Do you need images and videos on Twitter?

Twitter will soon be allowing users to add images and videos to their stream. There was an option for enabling “Tweet Media” for a little while before Twitter pulled it down. The brief glimpse was enough to get people excited. Twitter later confirmed (officially) that they are indeed working on bringing images and video to the microblogging site. Many users couldn’t have been happier for the announcement, while many say the introduction will spoil Twitter’s simple look. But do you, as a marketer, need the addition of Tweet Media? Let’s find out.

Biggest advantage? More users

Many users had so far been staying away from Twitter because they saw little utility in sharing 140 character updates. They could do that on Facebook, and a lot more. Sure, there are millions of Twitter users, but it still hasn’t caught up with Facebook. And no one has quite managed to put a number on accounts created simply for spam purposes.
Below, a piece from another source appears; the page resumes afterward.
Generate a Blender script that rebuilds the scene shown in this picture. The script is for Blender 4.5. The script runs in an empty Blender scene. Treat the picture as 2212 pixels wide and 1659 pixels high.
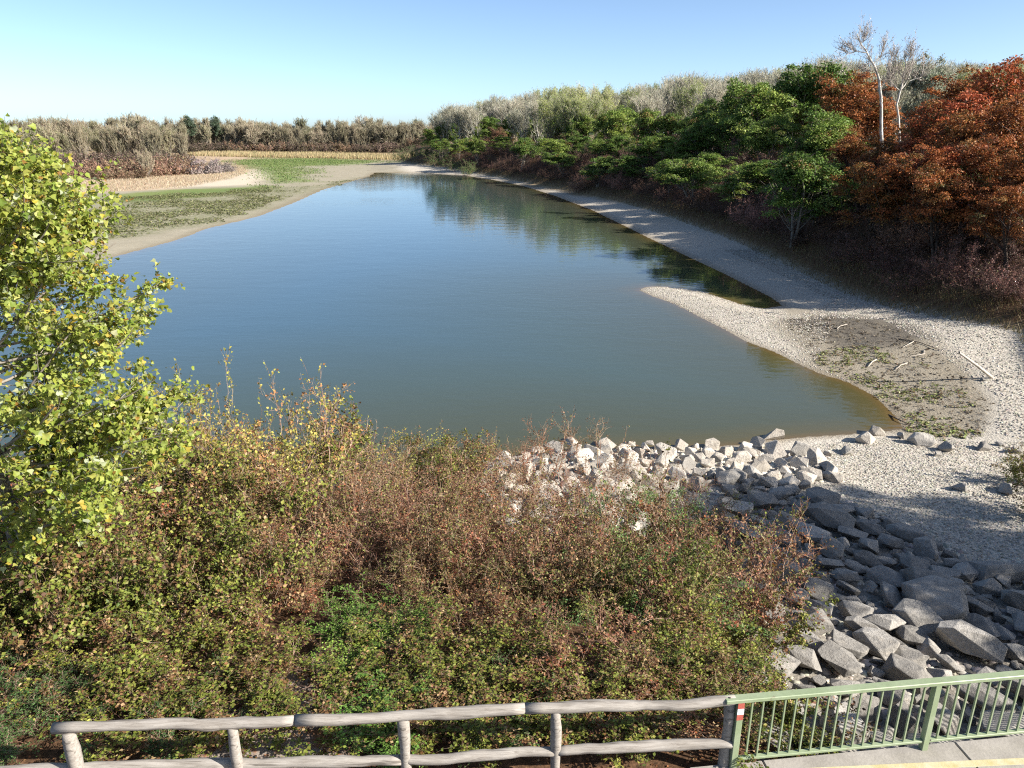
import bpy, bmesh, math
import numpy as np
from mathutils import Vector, Matrix, Quaternion

# ------------------------------------------------------------------ camera, light, exposure
SC = bpy.context.scene
COL = SC.collection
TH = math.radians(18.8); FP = 1597.0; CH = 11.5          # pitch, focal length in pixels of a 2212 wide frame, eye height
cam_d = bpy.data.cameras.new("camera"); cam = bpy.data.objects.new("camera", cam_d); COL.objects.link(cam)
cam.location = (0, 0, CH); cam.rotation_euler = (math.pi / 2 - TH, 0, 0)
cam_d.sensor_width = 36; cam_d.lens = FP / 2212 * 36; cam_d.clip_start = 0.1; cam_d.clip_end = 8000
SC.camera = cam

SUN_EL = math.radians(30); SUN_AZ = math.radians(111.2)   # clockwise from +Y
S = Vector((math.sin(SUN_AZ) * math.cos(SUN_EL), math.cos(SUN_AZ) * math.cos(SUN_EL), math.sin(SUN_EL)))
W = bpy.data.worlds.new("World"); SC.world = W; W.use_nodes = True
wn = W.node_tree.nodes; wl = W.node_tree.links
sky = wn.new("ShaderNodeTexSky"); sky.sky_type = 'NISHITA'; sky.sun_disc = False
sky.sun_elevation = SUN_EL; sky.sun_rotation = SUN_AZ; sky.altitude = 200
sky.air_density = 0.5; sky.dust_density = 1.0; sky.ozone_density = 0.8
wn["Background"].inputs[1].default_value = 0.092
tint = wn.new("ShaderNodeMix"); tint.data_type = 'RGBA'; tint.blend_type = 'MULTIPLY'; tint.inputs[0].default_value = 1; tint.inputs[7].default_value = (.97, 1.03, 1.02, 1)
wl.new(sky.outputs[0], tint.inputs[6]); wl.new(tint.outputs[2], wn["Background"].inputs[0])
sd = bpy.data.lights.new("sun", 'SUN'); sd.energy = 5.0; sd.angle = math.radians(0.53); sd.color = (1.0, 0.94, 0.85)
so = bpy.data.objects.new("sun", sd); COL.objects.link(so); so.location = (30, -30, 60)
so.rotation_euler = S.to_track_quat('Z', 'Y').to_euler()
SC.view_settings.view_transform = 'Standard'; SC.view_settings.look = 'None'
SC.view_settings.exposure = 1.33; SC.view_settings.gamma = 1.0; SC.view_settings.use_curve_mapping = False
SC.cycles.max_bounces = 6; SC.cycles.diffuse_bounces = 3; SC.cycles.glossy_bounces = 2
SC.cycles.transmission_bounces = 3; SC.cycles.use_denoising = False; SC.cycles.filter_width = 1.15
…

With the addition of images and videos, users could just find that missing part to the Twitter experience. The most used feature on Facebook, apart from the status updates, is the photo album feature. Twitter won’t quite allow users to create albums (at least not from what we have seen so far). But for a user, simply being able to share that great image of a puppy with its mother he clicked on his way to the office might be incentive enough to log on to Twitter.

And you can market your products better

(Image Intentionally Blurred)

Twitter home pages were fast becoming walls of meaningless links interspersed among useless tweets. With the addition of images and videos, marketers now have a way of product differentiation. So you can add a great video review of the product you are linking to, or a funny image from the blog post you want tweeple to read. So far, everything looks hunky-dory and there doesn’t seem to be a single reason for marketers to be worried about the new addition.
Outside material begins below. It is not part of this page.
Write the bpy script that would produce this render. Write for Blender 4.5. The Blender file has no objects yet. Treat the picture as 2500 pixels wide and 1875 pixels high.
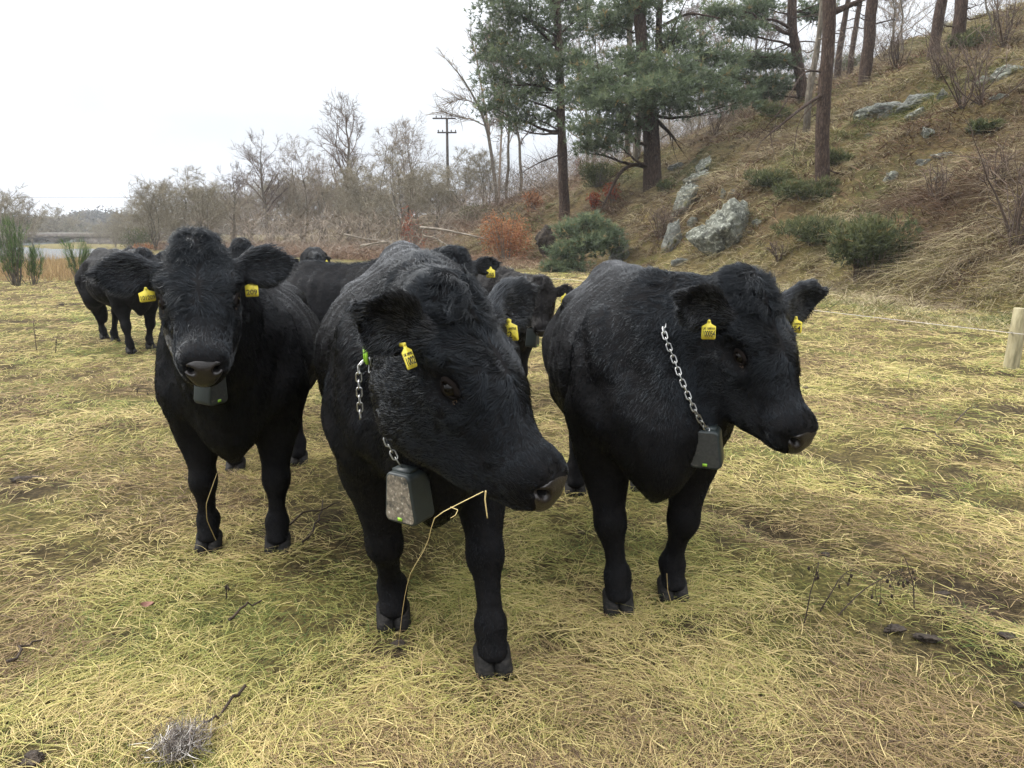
import bpy, math, random, time
import numpy as np
from mathutils import Vector, Matrix
T0 = time.time()
random.seed(7)
rng = np.random.default_rng(11)
scene = bpy.context.scene
COL = scene.collection

# ------------------------------------------------------------------ camera
CAM_H, PITCH, FPX = 1.5, math.radians(11.34), 1880.0      # eye height (m), pitch below horizontal, focal length in photo pixels
cam_data = bpy.data.cameras.new('camera')
cam_data.sensor_width = 36.0
cam_data.lens = FPX / 2500.0 * 36.0
cam_data.clip_end = 5000.0
cam = bpy.data.objects.new('camera', cam_data)
cam.location = (0, 0, CAM_H)
cam.rotation_euler = (math.pi / 2 - PITCH, 0, 0)
COL.objects.link(cam)
scene.camera = cam

# ------------------------------------------------------------------ overcast sky and soft sun
SUN_EL, SUN_AZ = math.radians(42), math.radians(-70)       # azimuth measured from +Y towards +X
world = bpy.data.worlds.new('World')
scene.world = world
world.use_nodes = True
nt = world.node_tree
nt.nodes.clear()
w_out = nt.nodes.new('ShaderNodeOutputWorld')
w_bg = nt.nodes.new('ShaderNodeBackground')
w_bg.inputs['Strength'].default_value = 0.1
w_sky = nt.nodes.new('ShaderNodeTexSky')
w_sky.sky_type = 'NISHITA'
w_sky.sun_disc = False
w_sky.sun_elevation = SUN_EL
w_sky.sun_rotation = SUN_AZ
w_sky.air_density, w_sky.dust_density, w_sky.ozone_density = 1.2, 4.0, 1.0
w_tc = nt.nodes.new('ShaderNodeTexCoord')
w_sep = nt.nodes.new('ShaderNodeSeparateXYZ')
w_map = nt.nodes.new('ShaderNodeMapping')
w_map.inputs['Scale'].default_value = (2.0, 2.0, 7.0)
w_noise = nt.nodes.new('ShaderNodeTexNoise')
w_noise.inputs['Scale'].default_value = 1.6
w_noise.inputs['Detail'].default_value = 5
w_noise.inputs['Roughness'].default_value = 0.5
w_ramp = nt.nodes.new('ShaderNodeValToRGB')                # luminance of an overcast dome: bright zenith, greyer horizon
e = w_ramp.color_ramp.elements
e[0].position, e[0].color = 0.0, (2.3, 2.58, 3.05, 1)
e[1].position, e[1].color = 1.0, (20.0, 20.2, 20.5, 1)
for pos, c in ((0.05, (2.65, 2.9, 3.3, 1)), (0.12, (3.2, 3.38, 3.65, 1)), (0.22, (4.3, 4.42, 4.58, 1)), (0.4, (10.0, 10.1, 10.2, 1))):
    k = e.new(pos)
    k.color = c
w_abs = nt.nodes.new('ShaderNodeMath')
w_abs.operation = 'ABSOLUTE'
w_cl = nt.nodes.new('ShaderNodeMapRange')
w_cl.inputs['From Min'].default_value, w_cl.inputs['From Max'].default_value = 0.3, 0.7
w_cl.inputs['To Min'].default_value, w_cl.inputs['To Max'].default_value = 0.84, 1.12
w_mul = nt.nodes.new('ShaderNodeMix')
w_mul.data_type, w_mul.blend_type = 'RGBA', 'MULTIPLY'
w_mul.inputs[0].default_value = 1.0
w_mix = nt.nodes.new('ShaderNodeMix')
w_mix.data_type = 'RGBA'
w_mix.inputs[0].default_value = 0.9                        # cloud cover over the clear Nishita sky
L = nt.links.new
L(w_tc.outputs['Generated'], w_sep.inputs[0])
L(w_sep.outputs['Z'], w_abs.inputs[0])
L(w_abs.outputs[0], w_ramp.inputs[0])
L(w_tc.outputs['Generated'], w_map.inputs[0])
L(w_map.outputs[0], w_noise.inputs['Vector'])
L(w_noise.outputs['Fac'], w_cl.inputs['Value'])
L(w_ramp.outputs[0], w_mul.inputs[6])
L(w_cl.outputs[0], w_mul.inputs[7])
L(w_sky.outputs[0], w_mix.inputs[6])
L(w_mul.outputs[2], w_mix.inputs[7])
L(w_mix.outputs[2], w_bg.inputs['Color'])
L(w_bg.outputs[0], w_out.inputs['Surface'])

sun_data = bpy.data.lights.new('sun', 'SUN')
sun_data.energy = 1.5
sun_data.angle = math.radians(16)
sun_data.color = (1.0, 0.96, 0.9)
sun = bpy.data.objects.new('sun', sun_data)
sdir = Vector((math.cos(SUN_EL) * math.sin(SUN_AZ), math.cos(SUN_EL) * math.cos(SUN_AZ), math.sin(SUN_EL)))
sun.rotation_euler = (-sdir).to_track_quat('-Z', 'Y').to_euler()
sun.location = (-20, 10, 30)
COL.objects.link(sun)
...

But will users really accept it?

“Twitter with inline images and videos? Sounds like self-mutilation to me.” – Lem on

Getting new users might sound like a great idea but will the current users accept the addition? In a way, it is like getting a step-brother into the family. Users will either learn to love it or loathe it, there’s no middle ground. If the current users choose not to enable Tweet Media, there will be little use of the service.
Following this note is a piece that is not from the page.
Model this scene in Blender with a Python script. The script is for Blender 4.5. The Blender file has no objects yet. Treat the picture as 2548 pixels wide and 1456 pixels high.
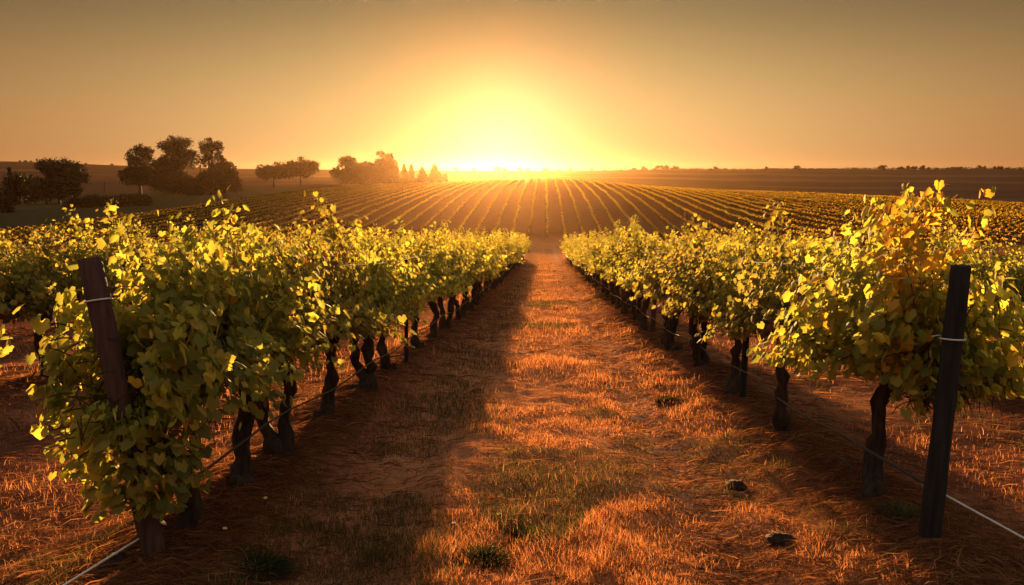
import bpy, math, random
import numpy as np
R = math.radians
C = bpy.context.scene.collection
sc = bpy.context.scene

# ------------------------------------------------------------------ camera
F = 28.0 / 36.0 * 2548.0                    # focal length in picture units (picture is 2548 x 1456 units)
PITCH = math.atan((728 - 425) / F)
YAW = math.atan((1355 - 1274) / F)          # rows run along +y, the camera looks a little to their left
CAM_Z = 1.8
cd = bpy.data.cameras.new("camera"); cam = bpy.data.objects.new("camera", cd); C.objects.link(cam)
cd.lens = 28; cd.sensor_width = 36; cd.clip_start = 0.05; cd.clip_end = 12000
cam.location = (0, 0, CAM_Z); cam.rotation_euler = (math.pi / 2 - PITCH, 0, YAW)
sc.camera = cam

# ------------------------------------------------------------------ light and exposure
sc.view_settings.view_transform = 'Standard'
sc.view_settings.look = 'None'
sc.view_settings.gamma = 1.0
EXPO = 1.9
sc.view_settings.exposure = EXPO
SUN_AZ, SUN_EL = R(3.8), R(3.2)             # degrees left of the rows, above the horizon
GLOW_AZ, GLOW_EL = R(2.6), R(1.7)
sd = bpy.data.lights.new("sun", 'SUN'); sun = bpy.data.objects.new("sun", sd); C.objects.link(sun)
sd.energy = 5.0; sd.angle = R(0.5); sd.color = (1.0, 0.54, 0.20)
sun.rotation_euler = (math.pi / 2 - SUN_EL, 0, math.pi + SUN_AZ)

def dirv(az, el):
    return (-math.sin(az) * math.cos(el), math.cos(az) * math.cos(el), math.sin(el))

w = bpy.data.worlds.new("World"); sc.world = w; w.use_nodes = True
nt = w.node_tree; nt.nodes.clear()
def N(tree, typ, **kw):
    n = tree.nodes.new(typ)
    for k, v in kw.items():
        setattr(n, k, v)
    return n
def link(tree, a, b): tree.links.new(a, b)
def mth(tree, op, a, b=None, clamp=False):
    n = N(tree, 'ShaderNodeMath', operation=op); n.use_clamp = clamp
    for i, v in enumerate((a, b)):
        if v is None: continue
        if isinstance(v, (int, float)): n.inputs[i].default_value = v
        else: link(tree, v, n.inputs[i])
    return n.outputs[0]
def vdot(tree, a, vec):
    n = N(tree, 'ShaderNodeVectorMath', operation='DOT_PRODUCT'); link(tree, a, n.inputs[0]); n.inputs[1].default_value = vec
    return n.outputs['Value']
def vscale(tree, col, fac):
    n = N(tree, 'ShaderNodeVectorMath', operation='SCALE')
    if isinstance(col, tuple): n.inputs[0].default_value = col
    else: link(tree, col, n.inputs[0])
    if isinstance(fac, (int, float)): n.inputs['Scale'].default_value = fac
    else: link(tree, fac, n.inputs['Scale'])
    return n.outputs[0]
def vadd(tree, a, b):
    n = N(tree, 'ShaderNodeVectorMath', operation='ADD'); link(tree, a, n.inputs[0]); link(tree, b, n.inputs[1]); return n.outputs[0]

tc = N(nt, 'ShaderNodeTexCoord')
nrm = N(nt, 'ShaderNodeVectorMath', operation='NORMALIZE'); link(nt, tc.outputs['Generated'], nrm.inputs[0])
D = nrm.outputs[0]
G = dirv(GLOW_AZ, GLOW_EL)
el = mth(nt, 'MULTIPLY', mth(nt, 'ARCSINE', vdot(nt, D, (0, 0, 1))), 180 / math.pi)
gd = vdot(nt, D, G)
ang = mth(nt, 'MULTIPLY', mth(nt, 'ARCCOSINE', gd), 180 / math.pi)
side = mth(nt, 'MULTIPLY', vdot(nt, D, (math.cos(GLOW_AZ), math.sin(GLOW_AZ), 0)), 180 / math.pi)
up = mth(nt, 'SUBTRACT', el, math.degrees(GLOW_EL))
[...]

And will Twitter be able to handle it?

With the added load of having to process images, Twitter servers might be unable to stay up. The feature wouldn’t do much good to Twitter if users are unable to access Twitter itself. Surely, though, Twitter knows what it is doing? Surely, it will upgrade its servers enough to be able to take the added pressure? The recent cases of Twitter going down due to increased strain on its servers seem to suggest otherwise.

Marketers will have to wait and watch how it plays out. Only once the users have tried out the new addition and responded to it can they figure out its true utility.